Where a person is a director in more than one company, whether all the companies in which he/she is a director, though the service provider is the same person (non-employed director himself), all the companies in which he is a director and are paying remuneration to him, shall be liable in their respective capacity to pay service tax on director's remuneration on reverse charge basis. This would also apply to subsidiary companies of the holding company.

The word 'company' should mean the company as defined in the Companies Act, 1956/ 2013. Director of a cooperative bank shall not be covered under reverse charge as cooperatives are not companies. In such case, directors themselves shall be liable to discharge Service Tax liability.

On a director requesting the company to pay Service Tax himself rather than the company paying under reverse charge mechanism, nobody stops him from requesting the company but the law, as it stands is very clear. Service Tax has to be paid by the person liable to pay in terms of section 68(1) and 68(2) and there cannot be any deviation from the statutory provisions. However, there have been instances where Tribunal have held that Service Tax cannot be demanded twice on the same service [Refer Navyug Alloys Pvt. Ltd. v. CCE & C 2008 (8) TMI 100 - CESTAT AHEMDABAD; Invincible Security Services v. CCE 2008 (9) TMI 122 - CESTAT NEW DELHI.

In Angiplast (P.) Ltd. v. CST, Ahmedabad 2013 (4) TMI 552 - CESTAT AHMEDABAD, where assessee paid freight charges but did not discharge service tax liability under reverse charge and enclosed requisite certificates indicating the discharge of liability by service provider and balance by themselves, it was held that since the providers had categorically stated their liability and mentioned their service tax registration number, revenue was expected to call for details from the concerned authorities Department cannot shift the entire blame on the assessee.
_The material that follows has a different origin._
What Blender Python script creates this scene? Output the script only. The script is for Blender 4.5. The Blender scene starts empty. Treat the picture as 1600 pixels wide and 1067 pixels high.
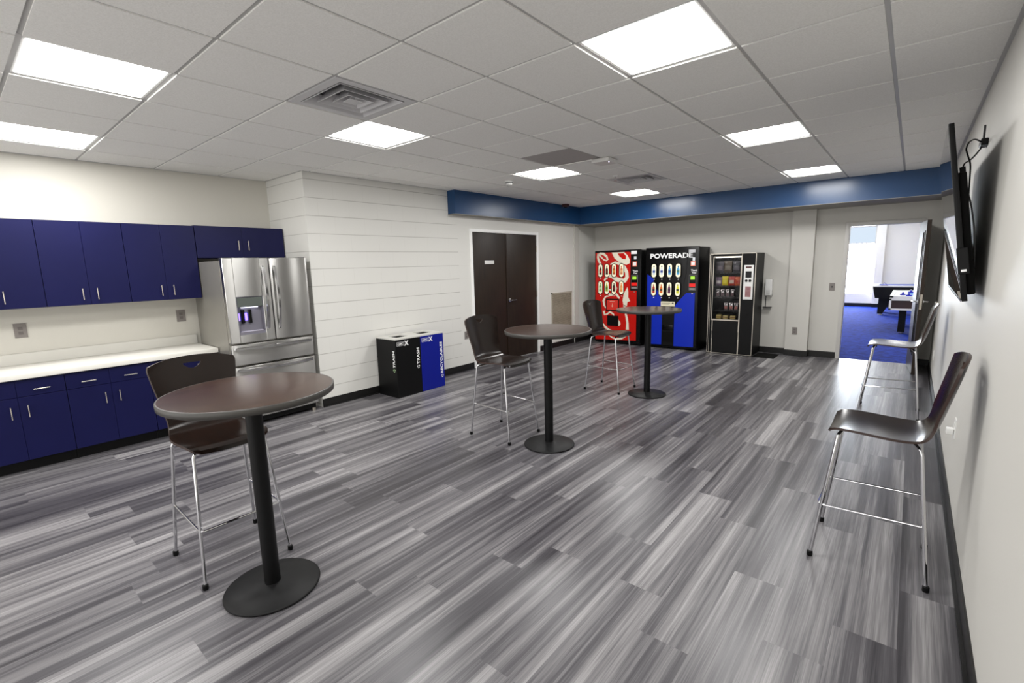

Having not done so, assessee could not be made liable to pay any service tax and demand was set aside. [Navyug Alloys Pvt. Ltd. v. CCE & C 2008 (8) TMI 100 - CESTAT AHEMDABAD followed].

W.e.f. 11.07.2014, directors of body corporate would also be covered in terms of changes made in Service Tax Rules vide Notification No. 9/2014-ST dated 11.07.2014 and by Notification No.10/2014-ST dated 11.07.2014 in Notification No. 30/2012-ST dated 20.06.2012.
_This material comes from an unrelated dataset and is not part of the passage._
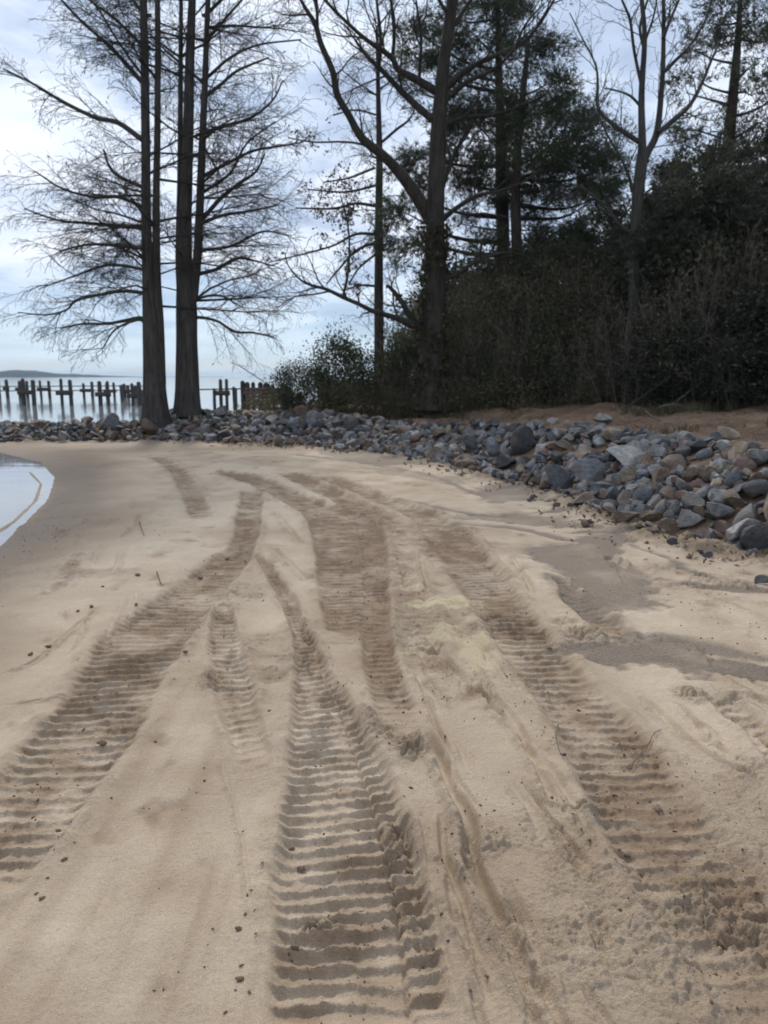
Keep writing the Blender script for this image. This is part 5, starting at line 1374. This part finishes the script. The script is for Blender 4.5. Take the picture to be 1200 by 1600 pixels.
# ------------------------------------------------------------------ mud clods and litter on the sand
CL = []
for k in range(5):
    v = rock_verts(v2, np.random.default_rng(700 + k), 5, (1, .85, .6), 0.3)
    v *= (1 + .75 * vnoise(v[:, 0] * 2.2 + k, v[:, 1] * 2.2 + v[:, 2] * 1.7, 710 + k) + .3 * vnoise(v[:, 0] * 6 + k, v[:, 1] * 6 + v[:, 2] * 5, 715 + k))[:, None]
    m_ = mesh_np('mud_clod', v, f2, True); m_.materials.append(MAT_CLOD); CL.append(m_)
SPOTS = [('dark mud clod on smooth sand left of the centre track', [(421, 1118, 7), (383, 1436, 6), (393, 1402, 5), (333, 1459, 5), (373, 1458, 9), (377, 1515, 7), (375, 1538, 11), (390, 1560, 7), (368, 1553, 5), (352, 1588, 6), (320, 1517, 4), (398, 1433, 4), (387, 1406, 5), (325, 1484, 4), (400, 1470, 5), (410, 1360, 5), (380, 1302, 4)]),
         ('dark mud clod in the centre tread track', [(455, 1320, 11), (470, 1350, 14), (486, 1444, 15), (461, 1481, 12), (563, 1419, 7), (496, 1476, 6), (530, 1500, 9), (560, 1290, 8), (600, 1445, 7), (440, 1300, 7), (640, 1350, 14)]),
         ('dark mud clod along the left tread track', [(290, 1030, 9), (101, 1352, 9), (66, 1410, 8), (91, 1297, 10), (117, 1328, 5), (52, 1274, 8), (117, 1092, 7), (57, 1402, 6), (160, 1165, 14), (75, 1380, 5), (272, 1070, 6), (215, 900, 9), (312, 902, 10), (130, 1140, 6)]),
         ('small dark clod on the sand left of all tracks', [(74, 1005, 13), (143, 948, 10), (122, 954, 8), (48, 1021, 9), (213, 951, 9), (160, 915, 6), (355, 872, 9)]),
         ('dark crumb of mud right of the centre track', [(642, 1242, 6), (706, 1313, 6), (719, 1295, 5), (727, 1256, 5), (862, 1248, 8), (751, 1262, 5), (733, 1555, 10), (700, 1480, 6), (690, 1360, 5), (760, 1530, 6), (843, 1268, 5)]),
         ('dark clod on the right tread track', [(1028, 1258, 18), (1000, 1372, 9), (980, 1330, 10), (1055, 1290, 8), (880, 1185, 14), (960, 1240, 8), (1110, 1582, 8), (1130, 1465, 16), (905, 1100, 9), (860, 1010, 9)])]
for lab, pts in SPOTS:
    ordn = ['lowest', 'second from the bottom', 'third from the bottom', 'fourth from the bottom', 'fifth from the bottom', 'sixth from the bottom', 'seventh from the bottom', 'eighth from the bottom', 'ninth from the bottom', 'tenth from the bottom', 'eleventh from the bottom', 'twelfth from the bottom', 'thirteenth from the bottom', 'fourteenth from the bottom', 'fifteenth from the bottom', 'sixteenth from the bottom', 'topmost']
    for kk, (px, py, wp) in enumerate(sorted(pts, key=lambda q: -q[1])):
        g = G(px, py)
        r = 0.5 * wp * math.hypot(g[1], CAM_H) / FPX
        o = bpy.data.objects.new('mud_clod', CL[int(RNG.integers(5))]); COL.objects.link(o)
        o.location = (g[0], g[1], sand_at(*g) + .25 * r); o.rotation_euler = (RNG.uniform(-.4, .4), RNG.uniform(-.4, .4), RNG.uniform(0, 6.28)); o.scale = (r, r * RNG.uniform(.7, 1), r * RNG.uniform(.7, 1.1))
        tag(o, lab + ', ' + (ordn[kk] if kk < len(pts) - 1 else 'topmost'), 'clod', 'mud clods: ' + lab)
def crumbs():
    """tiny mud crumbs and grit, too many to count"""
    n = 12000
    y = 1.3 + 7.5 * RNG.random(n) ** 1.7; x = RNG.uniform(-1, 1, n) * (0.55 * y + .5)
    dens = fbm(x, y, 1.4, 3, 55) + .35 * fbm(x, y, 6, 2, 58) + .12 * (x > -.3)
    ok = (dens > .26) & (RNG.random(n) < .18)
    wet = np.array([damp_at(a, b_) for a, b_ in zip(x, y)])
    ok |= (wet > .62) & (RNG.random(n) < .28)
    x, y = x[ok], y[ok]
    VV, FF, b0 = [], [], 0
    v1, f1 = ico(1)
    for a, b_ in zip(x, y):
        r = .0028 + .0045 * RNG.random() ** 3 + .0006 * b_
        E = euler_mat(*RNG.uniform(0, 6.28, 3))
        V = (v1 * RNG.uniform(.7, 1.15, (len(v1), 1)) * np.array([1, .55 + .4 * RNG.random(), .5]) * r) @ E.T + np.array([a, b_, sand_at(a, b_) + .2 * r])
        VV.append(V); FF.append(f1 + b0); b0 += len(V)
    o = link('mud_crumbs', mesh_np('mud_crumbs', np.vstack(VV), np.vstack(FF)), MAT_CLOD); o['kind'] = 'stuff'
    tag(o, 'tiny dark mud crumbs scattered over the sand', 'crumbs')
crumbs()
def straw(pts_px, w_, label):
    A = catmull([np.append(G(px, py), 0) for px, py in pts_px], 6)
    for q in A: q[2] = sand_at(q[0], q[1]) + .008 + random.uniform(0, .008)
    loc = A[0].copy()
    tb = Tubes(); tb.add([q for q in A], list(np.linspace(w_, w_ * .5, len(A))), 4)
    tag(link('dry_stem', tb.mesh('dry_stem', True, loc), MAT_DEAD, None, tuple(loc)), label, 'stem')
straw([(985, 1195), (1005, 1170), (1020, 1155), (1033, 1140)], .0035, 'pale bent straw lying across the right tread track')
straw([(955, 1150), (980, 1168), (1003, 1188)], .003, 'thin straw crossing the pale bent straw')
straw([(872, 1130), (868, 1165), (880, 1195)], .003, 'curled root fibre beside the right tread track')
straw([(218, 815), (222, 828), (226, 838)], .005, 'thin twig on the pale sand left of the far track')
straw([(245, 895), (250, 910), (256, 918)], .005, 'thin twig on the pale sand above the left track')

def litter():
    n = 2600
    s = RNG.uniform(0, smax * 0.55, n); d = RNG.normal(-0.25, 0.30, n)
    C = []
    for a, b_ in zip(s, d):
        q = slope_point(a, b_)
        if b_ > 0.25 or fbm(np.array([q[0]]), np.array([q[1]]), 1.2, 2, 19)[0] < -0.02: continue
        C.append((q[0], q[1], sand_at(q[0], q[1]) + .008))
    V, F = leaf_quads(np.array(C), .05, RNG, .0, .5)
    V[:, 2] = np.maximum(V[:, 2], np.repeat(np.array(C)[:, 2], 4) - .004)
    o = link('leaf_litter', mesh_np('leaf_litter', V, F), MAT_LITTER); o['kind'] = 'stuff'
    tag(o, 'reddish brown leaf litter washed up along the foot of the rocks', 'litter')
litter()
def bank_litter():
    n = 9000
    x = RNG.uniform(-4, 9, n); y = RNG.uniform(6, 20, n)
    h_, nn, s_ = bank_height(x, y)
    ok = (nn > 1.7) & (nn < 5.5) & (fbm(x, y, 1.1, 4, 14) + .12 * sstep(3, 5, nn) > .03)
    x, y, nn = x[ok], y[ok], nn[ok]
    z = np.array([bank_z(a, b_) for a, b_ in zip(x, y)]) + .012
    V, F = leaf_quads(np.stack([x, y, z], 1), .085, RNG, .0, .35)
    V[:, 2] = np.maximum(V[:, 2] * .4 + np.repeat(z, 4) * .6, np.repeat(z, 4) - .004)
    o = link('bank_litter', mesh_np('bank_litter', V, F), MAT_STRAW); o['kind'] = 'stuff'
    tag(o, 'dead leaves and straw scattered over the bare dirt bank', 'litter')
    ok2 = fbm(x, y, .9, 3, 15) > .12
    C = np.stack([x, y, z], 1)[ok2]
    V, F = needle_tris(C, np.tile(UP, (len(C), 1)), RNG, 5, .16, .012, .5)
    o = link('weeds', mesh_np('weeds', V, F), MAT_GRASS); o['kind'] = 'stuff'
    tag(o, 'sparse dry weeds sprouting on the bare dirt bank', 'weeds')
bank_litter()

def haze():
    V = np.array([(x_, y_, z_) for z_ in (-2.6, 22) for x_, y_ in ((-4300, -300), (1800, -300), (1800, 4500), (-4300, 4500))])
    F = np.array([(0, 3, 2, 1), (4, 5, 6, 7), (0, 1, 5, 4), (1, 2, 6, 5), (2, 3, 7, 6), (3, 0, 4, 7)])
    m = bpy.data.materials.new('haze'); m.use_nodes = True
    t = m.node_tree; t.nodes.clear()
    o_ = N(t, 'ShaderNodeOutputMaterial'); v = N(t, 'ShaderNodeVolumePrincipled')
    v.inputs['Color'].default_value = (0.72, 0.86, 1.0, 1); v.inputs['Density'].default_value = 0.00022
    t.links.new(v.outputs[0], o_.inputs['Volume'])
    o = link('haze', mesh_np('haze', V, F), m); o['kind'] = 'stuff'
    tag(o, 'thin blue haze over the lake and the far shore', 'haze')
haze()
Body corporate has been defined in Companies Act, 1956 / 2013. Accordingly, w.e.f. 11.07.2014, services of directors of body corporate to body corporate shall also be covered under reverse charge mechanism.

 

By: Dr. Sanjiv Agarwal - October 1, 2015

 

Discussions to this article

 

The entire article des not discuss a most important aspect of remuneration by way of "sitting fees" paid / payable to directors for attending meetings of Board or meetings of committees. Sitting fees or commission on profits will be the only remuneration such non executive directors will be receiving. The 100% RCM will apply to payment of sitting fees / commission. And another factor important in this respect is to ensure that reimbursements are taken into account. Directors are normally entitled to reimbursement of all out of pocket expenses including travel, conveyance, food and stay.
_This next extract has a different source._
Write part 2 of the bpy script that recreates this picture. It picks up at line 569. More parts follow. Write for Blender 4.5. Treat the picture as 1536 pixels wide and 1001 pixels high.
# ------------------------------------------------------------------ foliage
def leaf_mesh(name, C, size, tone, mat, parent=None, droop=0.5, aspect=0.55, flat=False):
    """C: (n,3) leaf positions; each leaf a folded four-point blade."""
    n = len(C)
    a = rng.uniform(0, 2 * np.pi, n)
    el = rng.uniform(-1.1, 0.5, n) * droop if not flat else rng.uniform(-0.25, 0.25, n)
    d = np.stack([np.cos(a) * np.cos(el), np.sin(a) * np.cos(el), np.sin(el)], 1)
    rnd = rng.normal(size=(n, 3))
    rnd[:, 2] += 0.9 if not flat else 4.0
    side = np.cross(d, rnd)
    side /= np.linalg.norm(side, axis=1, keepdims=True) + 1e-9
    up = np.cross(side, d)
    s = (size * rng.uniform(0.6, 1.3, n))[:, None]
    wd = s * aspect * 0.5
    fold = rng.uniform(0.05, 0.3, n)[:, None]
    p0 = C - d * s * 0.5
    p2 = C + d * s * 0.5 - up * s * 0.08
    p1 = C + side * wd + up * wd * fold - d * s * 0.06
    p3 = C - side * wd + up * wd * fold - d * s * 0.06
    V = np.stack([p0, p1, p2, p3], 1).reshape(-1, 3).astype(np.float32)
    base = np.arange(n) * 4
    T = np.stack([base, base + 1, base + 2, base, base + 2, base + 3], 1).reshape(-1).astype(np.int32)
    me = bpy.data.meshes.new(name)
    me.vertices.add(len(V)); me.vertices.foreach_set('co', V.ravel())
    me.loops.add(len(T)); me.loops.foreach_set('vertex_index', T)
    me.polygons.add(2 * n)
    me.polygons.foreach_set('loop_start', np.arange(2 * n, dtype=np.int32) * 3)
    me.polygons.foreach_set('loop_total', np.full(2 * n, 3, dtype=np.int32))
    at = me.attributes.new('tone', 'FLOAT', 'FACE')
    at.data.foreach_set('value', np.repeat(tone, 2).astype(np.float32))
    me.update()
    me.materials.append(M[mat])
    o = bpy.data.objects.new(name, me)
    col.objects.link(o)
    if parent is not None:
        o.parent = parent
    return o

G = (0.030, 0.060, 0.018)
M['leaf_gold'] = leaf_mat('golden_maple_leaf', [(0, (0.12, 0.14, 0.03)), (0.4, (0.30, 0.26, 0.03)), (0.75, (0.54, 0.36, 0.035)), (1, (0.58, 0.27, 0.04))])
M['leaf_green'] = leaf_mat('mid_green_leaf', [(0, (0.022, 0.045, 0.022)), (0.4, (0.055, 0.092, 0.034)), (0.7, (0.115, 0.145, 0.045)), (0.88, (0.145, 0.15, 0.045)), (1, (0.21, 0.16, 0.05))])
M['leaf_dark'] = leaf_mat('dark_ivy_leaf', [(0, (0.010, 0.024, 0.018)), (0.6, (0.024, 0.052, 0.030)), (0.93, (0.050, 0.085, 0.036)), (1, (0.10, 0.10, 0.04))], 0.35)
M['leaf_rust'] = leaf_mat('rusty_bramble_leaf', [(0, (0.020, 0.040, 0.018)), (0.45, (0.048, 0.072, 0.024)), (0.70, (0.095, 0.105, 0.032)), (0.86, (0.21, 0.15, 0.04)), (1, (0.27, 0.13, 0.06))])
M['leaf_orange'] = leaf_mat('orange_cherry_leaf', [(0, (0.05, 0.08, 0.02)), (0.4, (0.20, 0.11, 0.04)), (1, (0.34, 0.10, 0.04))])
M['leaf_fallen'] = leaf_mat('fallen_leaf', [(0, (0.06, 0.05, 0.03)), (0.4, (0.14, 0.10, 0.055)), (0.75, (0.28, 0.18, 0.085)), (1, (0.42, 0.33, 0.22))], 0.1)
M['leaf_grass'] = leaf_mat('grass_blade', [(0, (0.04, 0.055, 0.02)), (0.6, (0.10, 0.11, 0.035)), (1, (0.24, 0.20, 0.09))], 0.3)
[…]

By: ravichandran karapattu subrahmanian
Dated: October 4, 2015

Please elaborate the payment of service tax on Remuneration paid to a Managing Director or a whole time executive director. Whether service tax RCM applicable to them also. According to me it should not be applicable as they are full time employee's of the company.

Suhas

By: M.S.SUHAS MUNDARAGI
Dated: October 5, 2015

Dear Suhas ji ,

Service (Section 65B(44)) means an activity carried out by a person for another for consideration , and includes a declared service , but shall not include a provision of service by an employee to the employer in the course of or in relation to his employment.

It is pertinent to note that the whole time directors, managing directors and executive directors are engaged in managing day to day functions of the company or the body corporate, therefore , they can be considered as employees of the company. Furthermore , the fact that the TDS is deducted under section 192 of Income Tax Act , 1961 on the salary / remuneration paid to the whole time directors / managing directors / executive directors is conclusive evidence that the amount paid as remuneration is nothing but consideration paid for services rendered by such directors in the capacity of employee of the company. Furthermore , the remuneration received by such directors is shown in their Income Tax Returns under the head 'Income from Salary' also proves the fact that the amount received is in lieu of their employment with the company. As such , when CBDT , being one of the wing of the Government Department is accepting the amount paid to such directors as salary in lieu of employment , the other wing of the Government Department i.e., CBEC cannot take a contrary stand to levy service tax on the same. Therefore , the said activity is outside the purview of the definition of service and consequently no service tax is leviable on the same.

Furthermore , when an activity is not within the ambit of service, the question of reverse charge mechanism does not arise .

Thanks & Regards ,

CA Neha Somani

Dr. Sanjiv Agarwal By: Dr. Sanjiv Agarwal
Dated: October 5, 2015

Dear Ravi ji,

Sitting fees / commission etc. payable to non – executive directors and the whole time directors / managing directors / executive directors is leviable to service tax. Companies should pay service tax on the sitting fees / commission and other amounts paid to the directors which do not form part of the salary because the company is entitled to claim CENVAT credit of the amount paid as service tax under reverse charge mechanism on the basis of challan. As such, there is no loss to the company in paying service tax and instead , non- payment of service tax may attract interest and penal consequences.

Thanks & Regards ,

CA Neha Somani

Dr. Sanjiv Agarwal By: Dr. Sanjiv Agarwal
Dated: October 5, 2015

thanks for the clarification, Dr.Sanjiv Agarwalji.

Still service tax on reimbursement of expenses remains unanswered. In my opinion, such reimbursements would also trigger the same provisions and 100% of the service tax must be paid by the company under the RCM only.